HB 1192 HD1 SD2 CD1, now Act 56, phases out Hawaiʻi’s payday loans by the end of this year and replaces it with more regulated and licensed installment loans beginning in 2022. The installment loans enabled by this legislation will have lower interest rates and fees, more flexible repayment schedules, greater transparency for the consumer, and ultimately more accountability as they will be licensed and regulated by the Department of Commerce and Consumer Affairs.
“Phasing out payday loans and creating a more consumer friendly installment loan will be a dramatic improvement for about 20% of Honolulu’s population that relies on payday loans because they are underbanked or unbanked,” said Johanson (Chair, House Consumer Protection and Commerce Committee). “Installment loans are better for the consumer because borrowers are able to build credit and preserve their access to capital on much more favorable terms.”

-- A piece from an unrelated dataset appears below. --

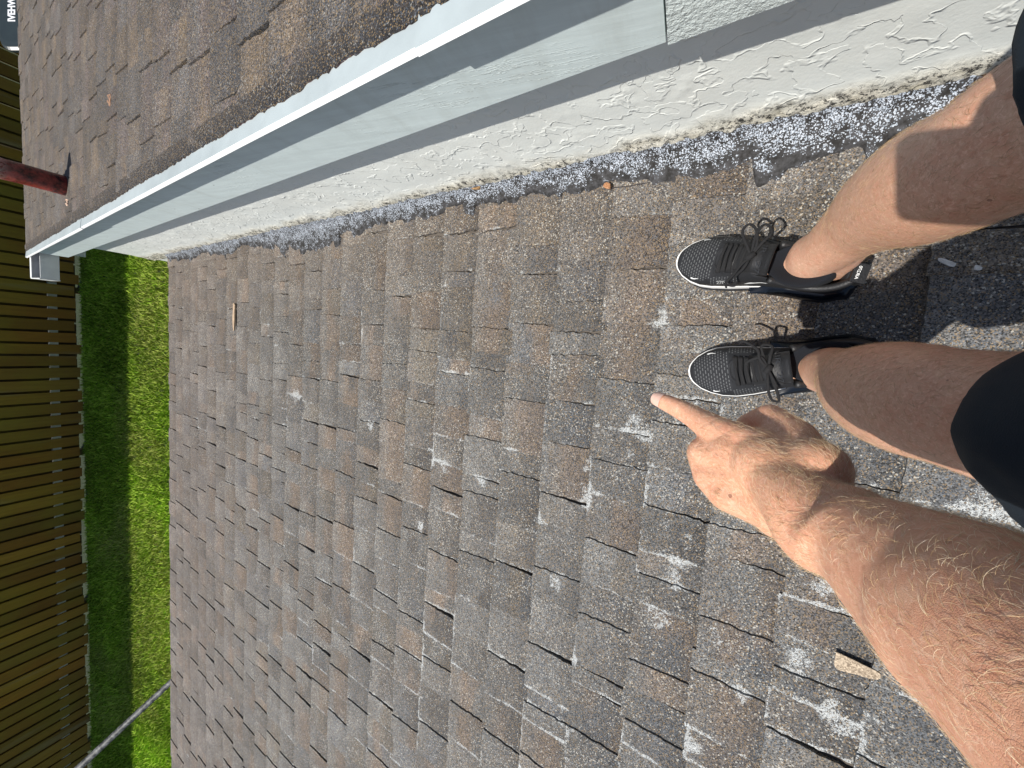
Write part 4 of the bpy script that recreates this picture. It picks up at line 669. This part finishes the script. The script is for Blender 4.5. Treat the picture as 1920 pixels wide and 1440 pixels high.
    A_ = MB(); A_.box((-.013, -.013, .085), (.006, 0, -.030), (0, .026, 0), (.006, 0, .001)); A_.box((-.015, -.014, .088), (.020, 0, .008), (0, .028, 0), (-.002, 0, .005)); kid('heel_tab', np.concatenate(A_.v), A_.f, MBL, False)
    # laces
    A_ = MB()
    for i, uq in enumerate((.535, .57, .605, .64, .672)):
        va, vb = .385 - .01 * i, .615 + .01 * i; t = np.linspace(0, 1, 10); A_.tube(surf_n(uq + .012 * t, va + (vb - va) * t, side, .0022), .0026, 8, .55); A_.tube(surf_n(uq + .012 * (1 - t), va + (vb - va) * t, side, .0036), .0026, 8, .55)
    K = surf(np.array([.50]), np.array([.5]), side)[0] + np.array([0, 0, .009]); s_ = side
    lp = {0: [], 1: []}
    if side > 0:                                           # right foot (medial = +y)
        curves = [[K, K + (-.004, -.018, .006), K + (.004, -.040, .004), K + (.020, -.050, -.002), K + (.026, -.036, .002), K + (.008, -.012, .004), K],
                  [K, K + (-.012, -.022, .008), K + (-.020, -.040, .004), K + (-.006, -.052, 0), K + (.002, -.036, .006), K],
                  [K, K + (.010, .016, .002), K + (.020, .032, -.014), K + (.030, .044, -.028), K + (.030, .052, -.040)], [K, K + (.004, .020, .002), K + (.016, .034, -.016), K + (.014, .046, -.030), K + (.026, .048, -.034), K + (.034, .046, -.030)], [K, K + (.012, -.020, .002), K + (.020, -.024, -.002)]]
    else:
        curves = [[K, K + (.002, .016, .006), K + (.004, .036, -.004), K + (.002, .052, -.022), K + (-.008, .054, -.026), K + (-.008, .036, -.006), K], [K, K + (-.004, .012, .004), K + (-.008, .026, -.002), K + (-.010, .034, -.012)],
                  [K, K + (.010, -.018, .006), K + (.012, -.034, .004), K + (.030, -.050, .0), K + (.040, -.052, -.002)], [K, K + (.008, -.020, .004), K + (.030, -.016, .0), K + (.034, -.010, -.002)], [K, K + (-.006, -.020, .006), K + (-.010, -.036, .0), K + (.006, -.038, 0), K]]
    for c_ in curves: A_.tube(catmull(c_, 7), .0024, 8, .6)
    A_.tube([K + (-.005, -.006, .001), K + (.005, .006, .001)], .0052, 10); kid('laces', np.concatenate(A_.v), A_.f, MLC)
    # prints
    def put_text(txt, size, fn, mt, nm='lettering', bold=.0):
        V_, F_ = text_mesh(txt, size, .0003, bold); return kid(nm, np.array([fn(q) for q in V_]), F_, mt, False)
    # tongue letters run from the lateral to the medial side, tops towards the ankle
    def on_tongue(q):
        uq = .455 - q[1] / LS; vq = .5 + (-q[0]) / .080 * (1 if side > 0 else -1); p = surf(np.array([max(uq, .475)]), np.array([np.clip(vq, .3, .7)]), side)[0]; return (uq * LS - .002, p[1], p[2] + .0045 + .010 * sm(.47, .40, uq) - .004 * (abs(vq - .5) / .2) ** 3 + q[2])
    put_text("AIR 270", .0125, on_tongue, MGT)
    sw = [(0, 0), (.10, .16), (.20, .26), (.34, .16), (.60, .24), (1.0, .46), (.62, .08), (.40, -.06), (.22, -.10), (.06, -.06)]
    def swoosh(u_, v_, lu, lv, mt, flip=1): 
        P_ = catmull([(a_, b_, 0) for a_, b_ in sw] + [(0, 0, 0)], 4)[:-1]; V_ = surf_n(u_ - P_[:, 0] * lu, np.clip(v_ + flip * P_[:, 1] * lv, 0, 1), side, .0008); return kid('side_mark', V_, [tuple(range(len(V_)))], mt, False)
    swoosh(.86, .20 if side > 0 else .22, .06, .10, MLT); swoosh(.85, .80, .05, .10, MLT, -1); swoosh(.52, .10, .20, .10, MLT)
    if side > 0:
        put_text("270", .0105, lambda q: surf_n(np.array([.655 - q[0] / LS]), np.array([np.clip(.165 + q[1] / .1, 0, 1)]), side, .0007)[0], MLT)
    put_text("AIR270", .0105, lambda q: (-.004 - .012 * 0 + (-q[1] * .6) - .0, -q[0] * .62, .1005 + (-q[1]) * .1 + q[2]), MLT)
    # sock
    A_ = MB(); lvq = [(.045, .028, .052), (.06, .031, .055), (.078, .0330, .054), (.092, .0335, .052), (.098, .0330, .050), (.098, .031, .047), (.095, .026, .041), (.088, .018, .030), (.082, .010, .014)]; Vk = []
    for z, ry, rx in lvq:
        for j in range(32): an = 2 * math.pi * j / 32; Vk.append((.076 + rx * math.cos(an), ry * math.sin(an) + side * .001, z - .012 * math.cos(an)))
    kid('sock', np.array(Vk), [(i * 32 + j, i * 32 + (j + 1) % 32, (i + 1) * 32 + (j + 1) % 32, (i + 1) * 32 + j) for i in range(len(lvq) - 1) for j in range(32)], MSK)
    return up
sneaker((-.262, -.154), (.028, -.219), 1, 'sneaker on the right foot, beside the wall')
sneaker((-.308, -.022), (-.019, .043), -1, 'sneaker on the left foot, beside the pointing hand')
# --- phone held at the lens
ph = NT('phone case'); pmat = ph.done((.02, .02, .022), .4); A = MB(); P_ = []; X0, X1, Y0, Y1, r_ = -.0168, .130, -.0200, .058, .011
for qx, qy, a0 in ((X1 - r_, Y1 - r_, 0), (X0 + r_, Y1 - r_, 90), (X0 + r_, Y0 + r_, 180), (X1 - r_, Y0 + r_, 270)):
    for k in range(8): an = R(a0 + k * 90 / 7); P_.append((qx + r_ * math.cos(an), qy + r_ * math.sin(an)))
nq = len(P_); V = []
for z, s_ in ((-.0145, .985), (-.0138, 1), (-.0062, 1), (-.0055, .985)): V += [cam2w((x - .0566) * s_ + .0566, (y - .019) * s_ + .019, z) for x, y in P_]
A.add(V, [(i * nq + j, i * nq + (j + 1) % nq, (i + 1) * nq + (j + 1) % nq, (i + 1) * nq + j) for i in range(3) for j in range(nq)] + [tuple(range(nq))[::-1], tuple(3 * nq + j for j in range(nq))])
phone = A.build('phone', pmat); A = MB(); A.add([cam2w((x - .0566) * .94 + .0566, (y - .019) * .90 + .019, -.0147) for x, y in P_], [tuple(range(nq))]); scr = A.build('screen', plain('dark glass screen', (.01, .012, .015), .05, .02)); scr.parent = phone
A = MB(); A.tube([cam2w(.012, .004, -.0056), cam2w(.012, .004, -.0035)], .0055, 20); A.tube([cam2w(.004, -.011, -.0056), cam2w(.004, -.011, -.0040)], .0025, 16); ln_ = A.build('lens', pmat); ln_.parent = phone
tag(phone, 'dark phone held in the right hand above the roof', 'phone')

Pew Charitable Trusts estimates that for the typical Hawai‘i payday loan of $300, a consumer ends up paying on average $529 over five months for that $300 loan.
“For too long, payday loans have trapped so many of our most financially vulnerable people in a cycle of debt that they cannot escape. This legislation not only corrects this serious injustice, but also and more importantly enables access to needed capital while providing a path to greater financial self-sufficiency and opportunity,” said Rep. Johanson.
This bill is part of the House of Representatives’ long-term goals of assisting those in need, reforming government, and providing economic recovery.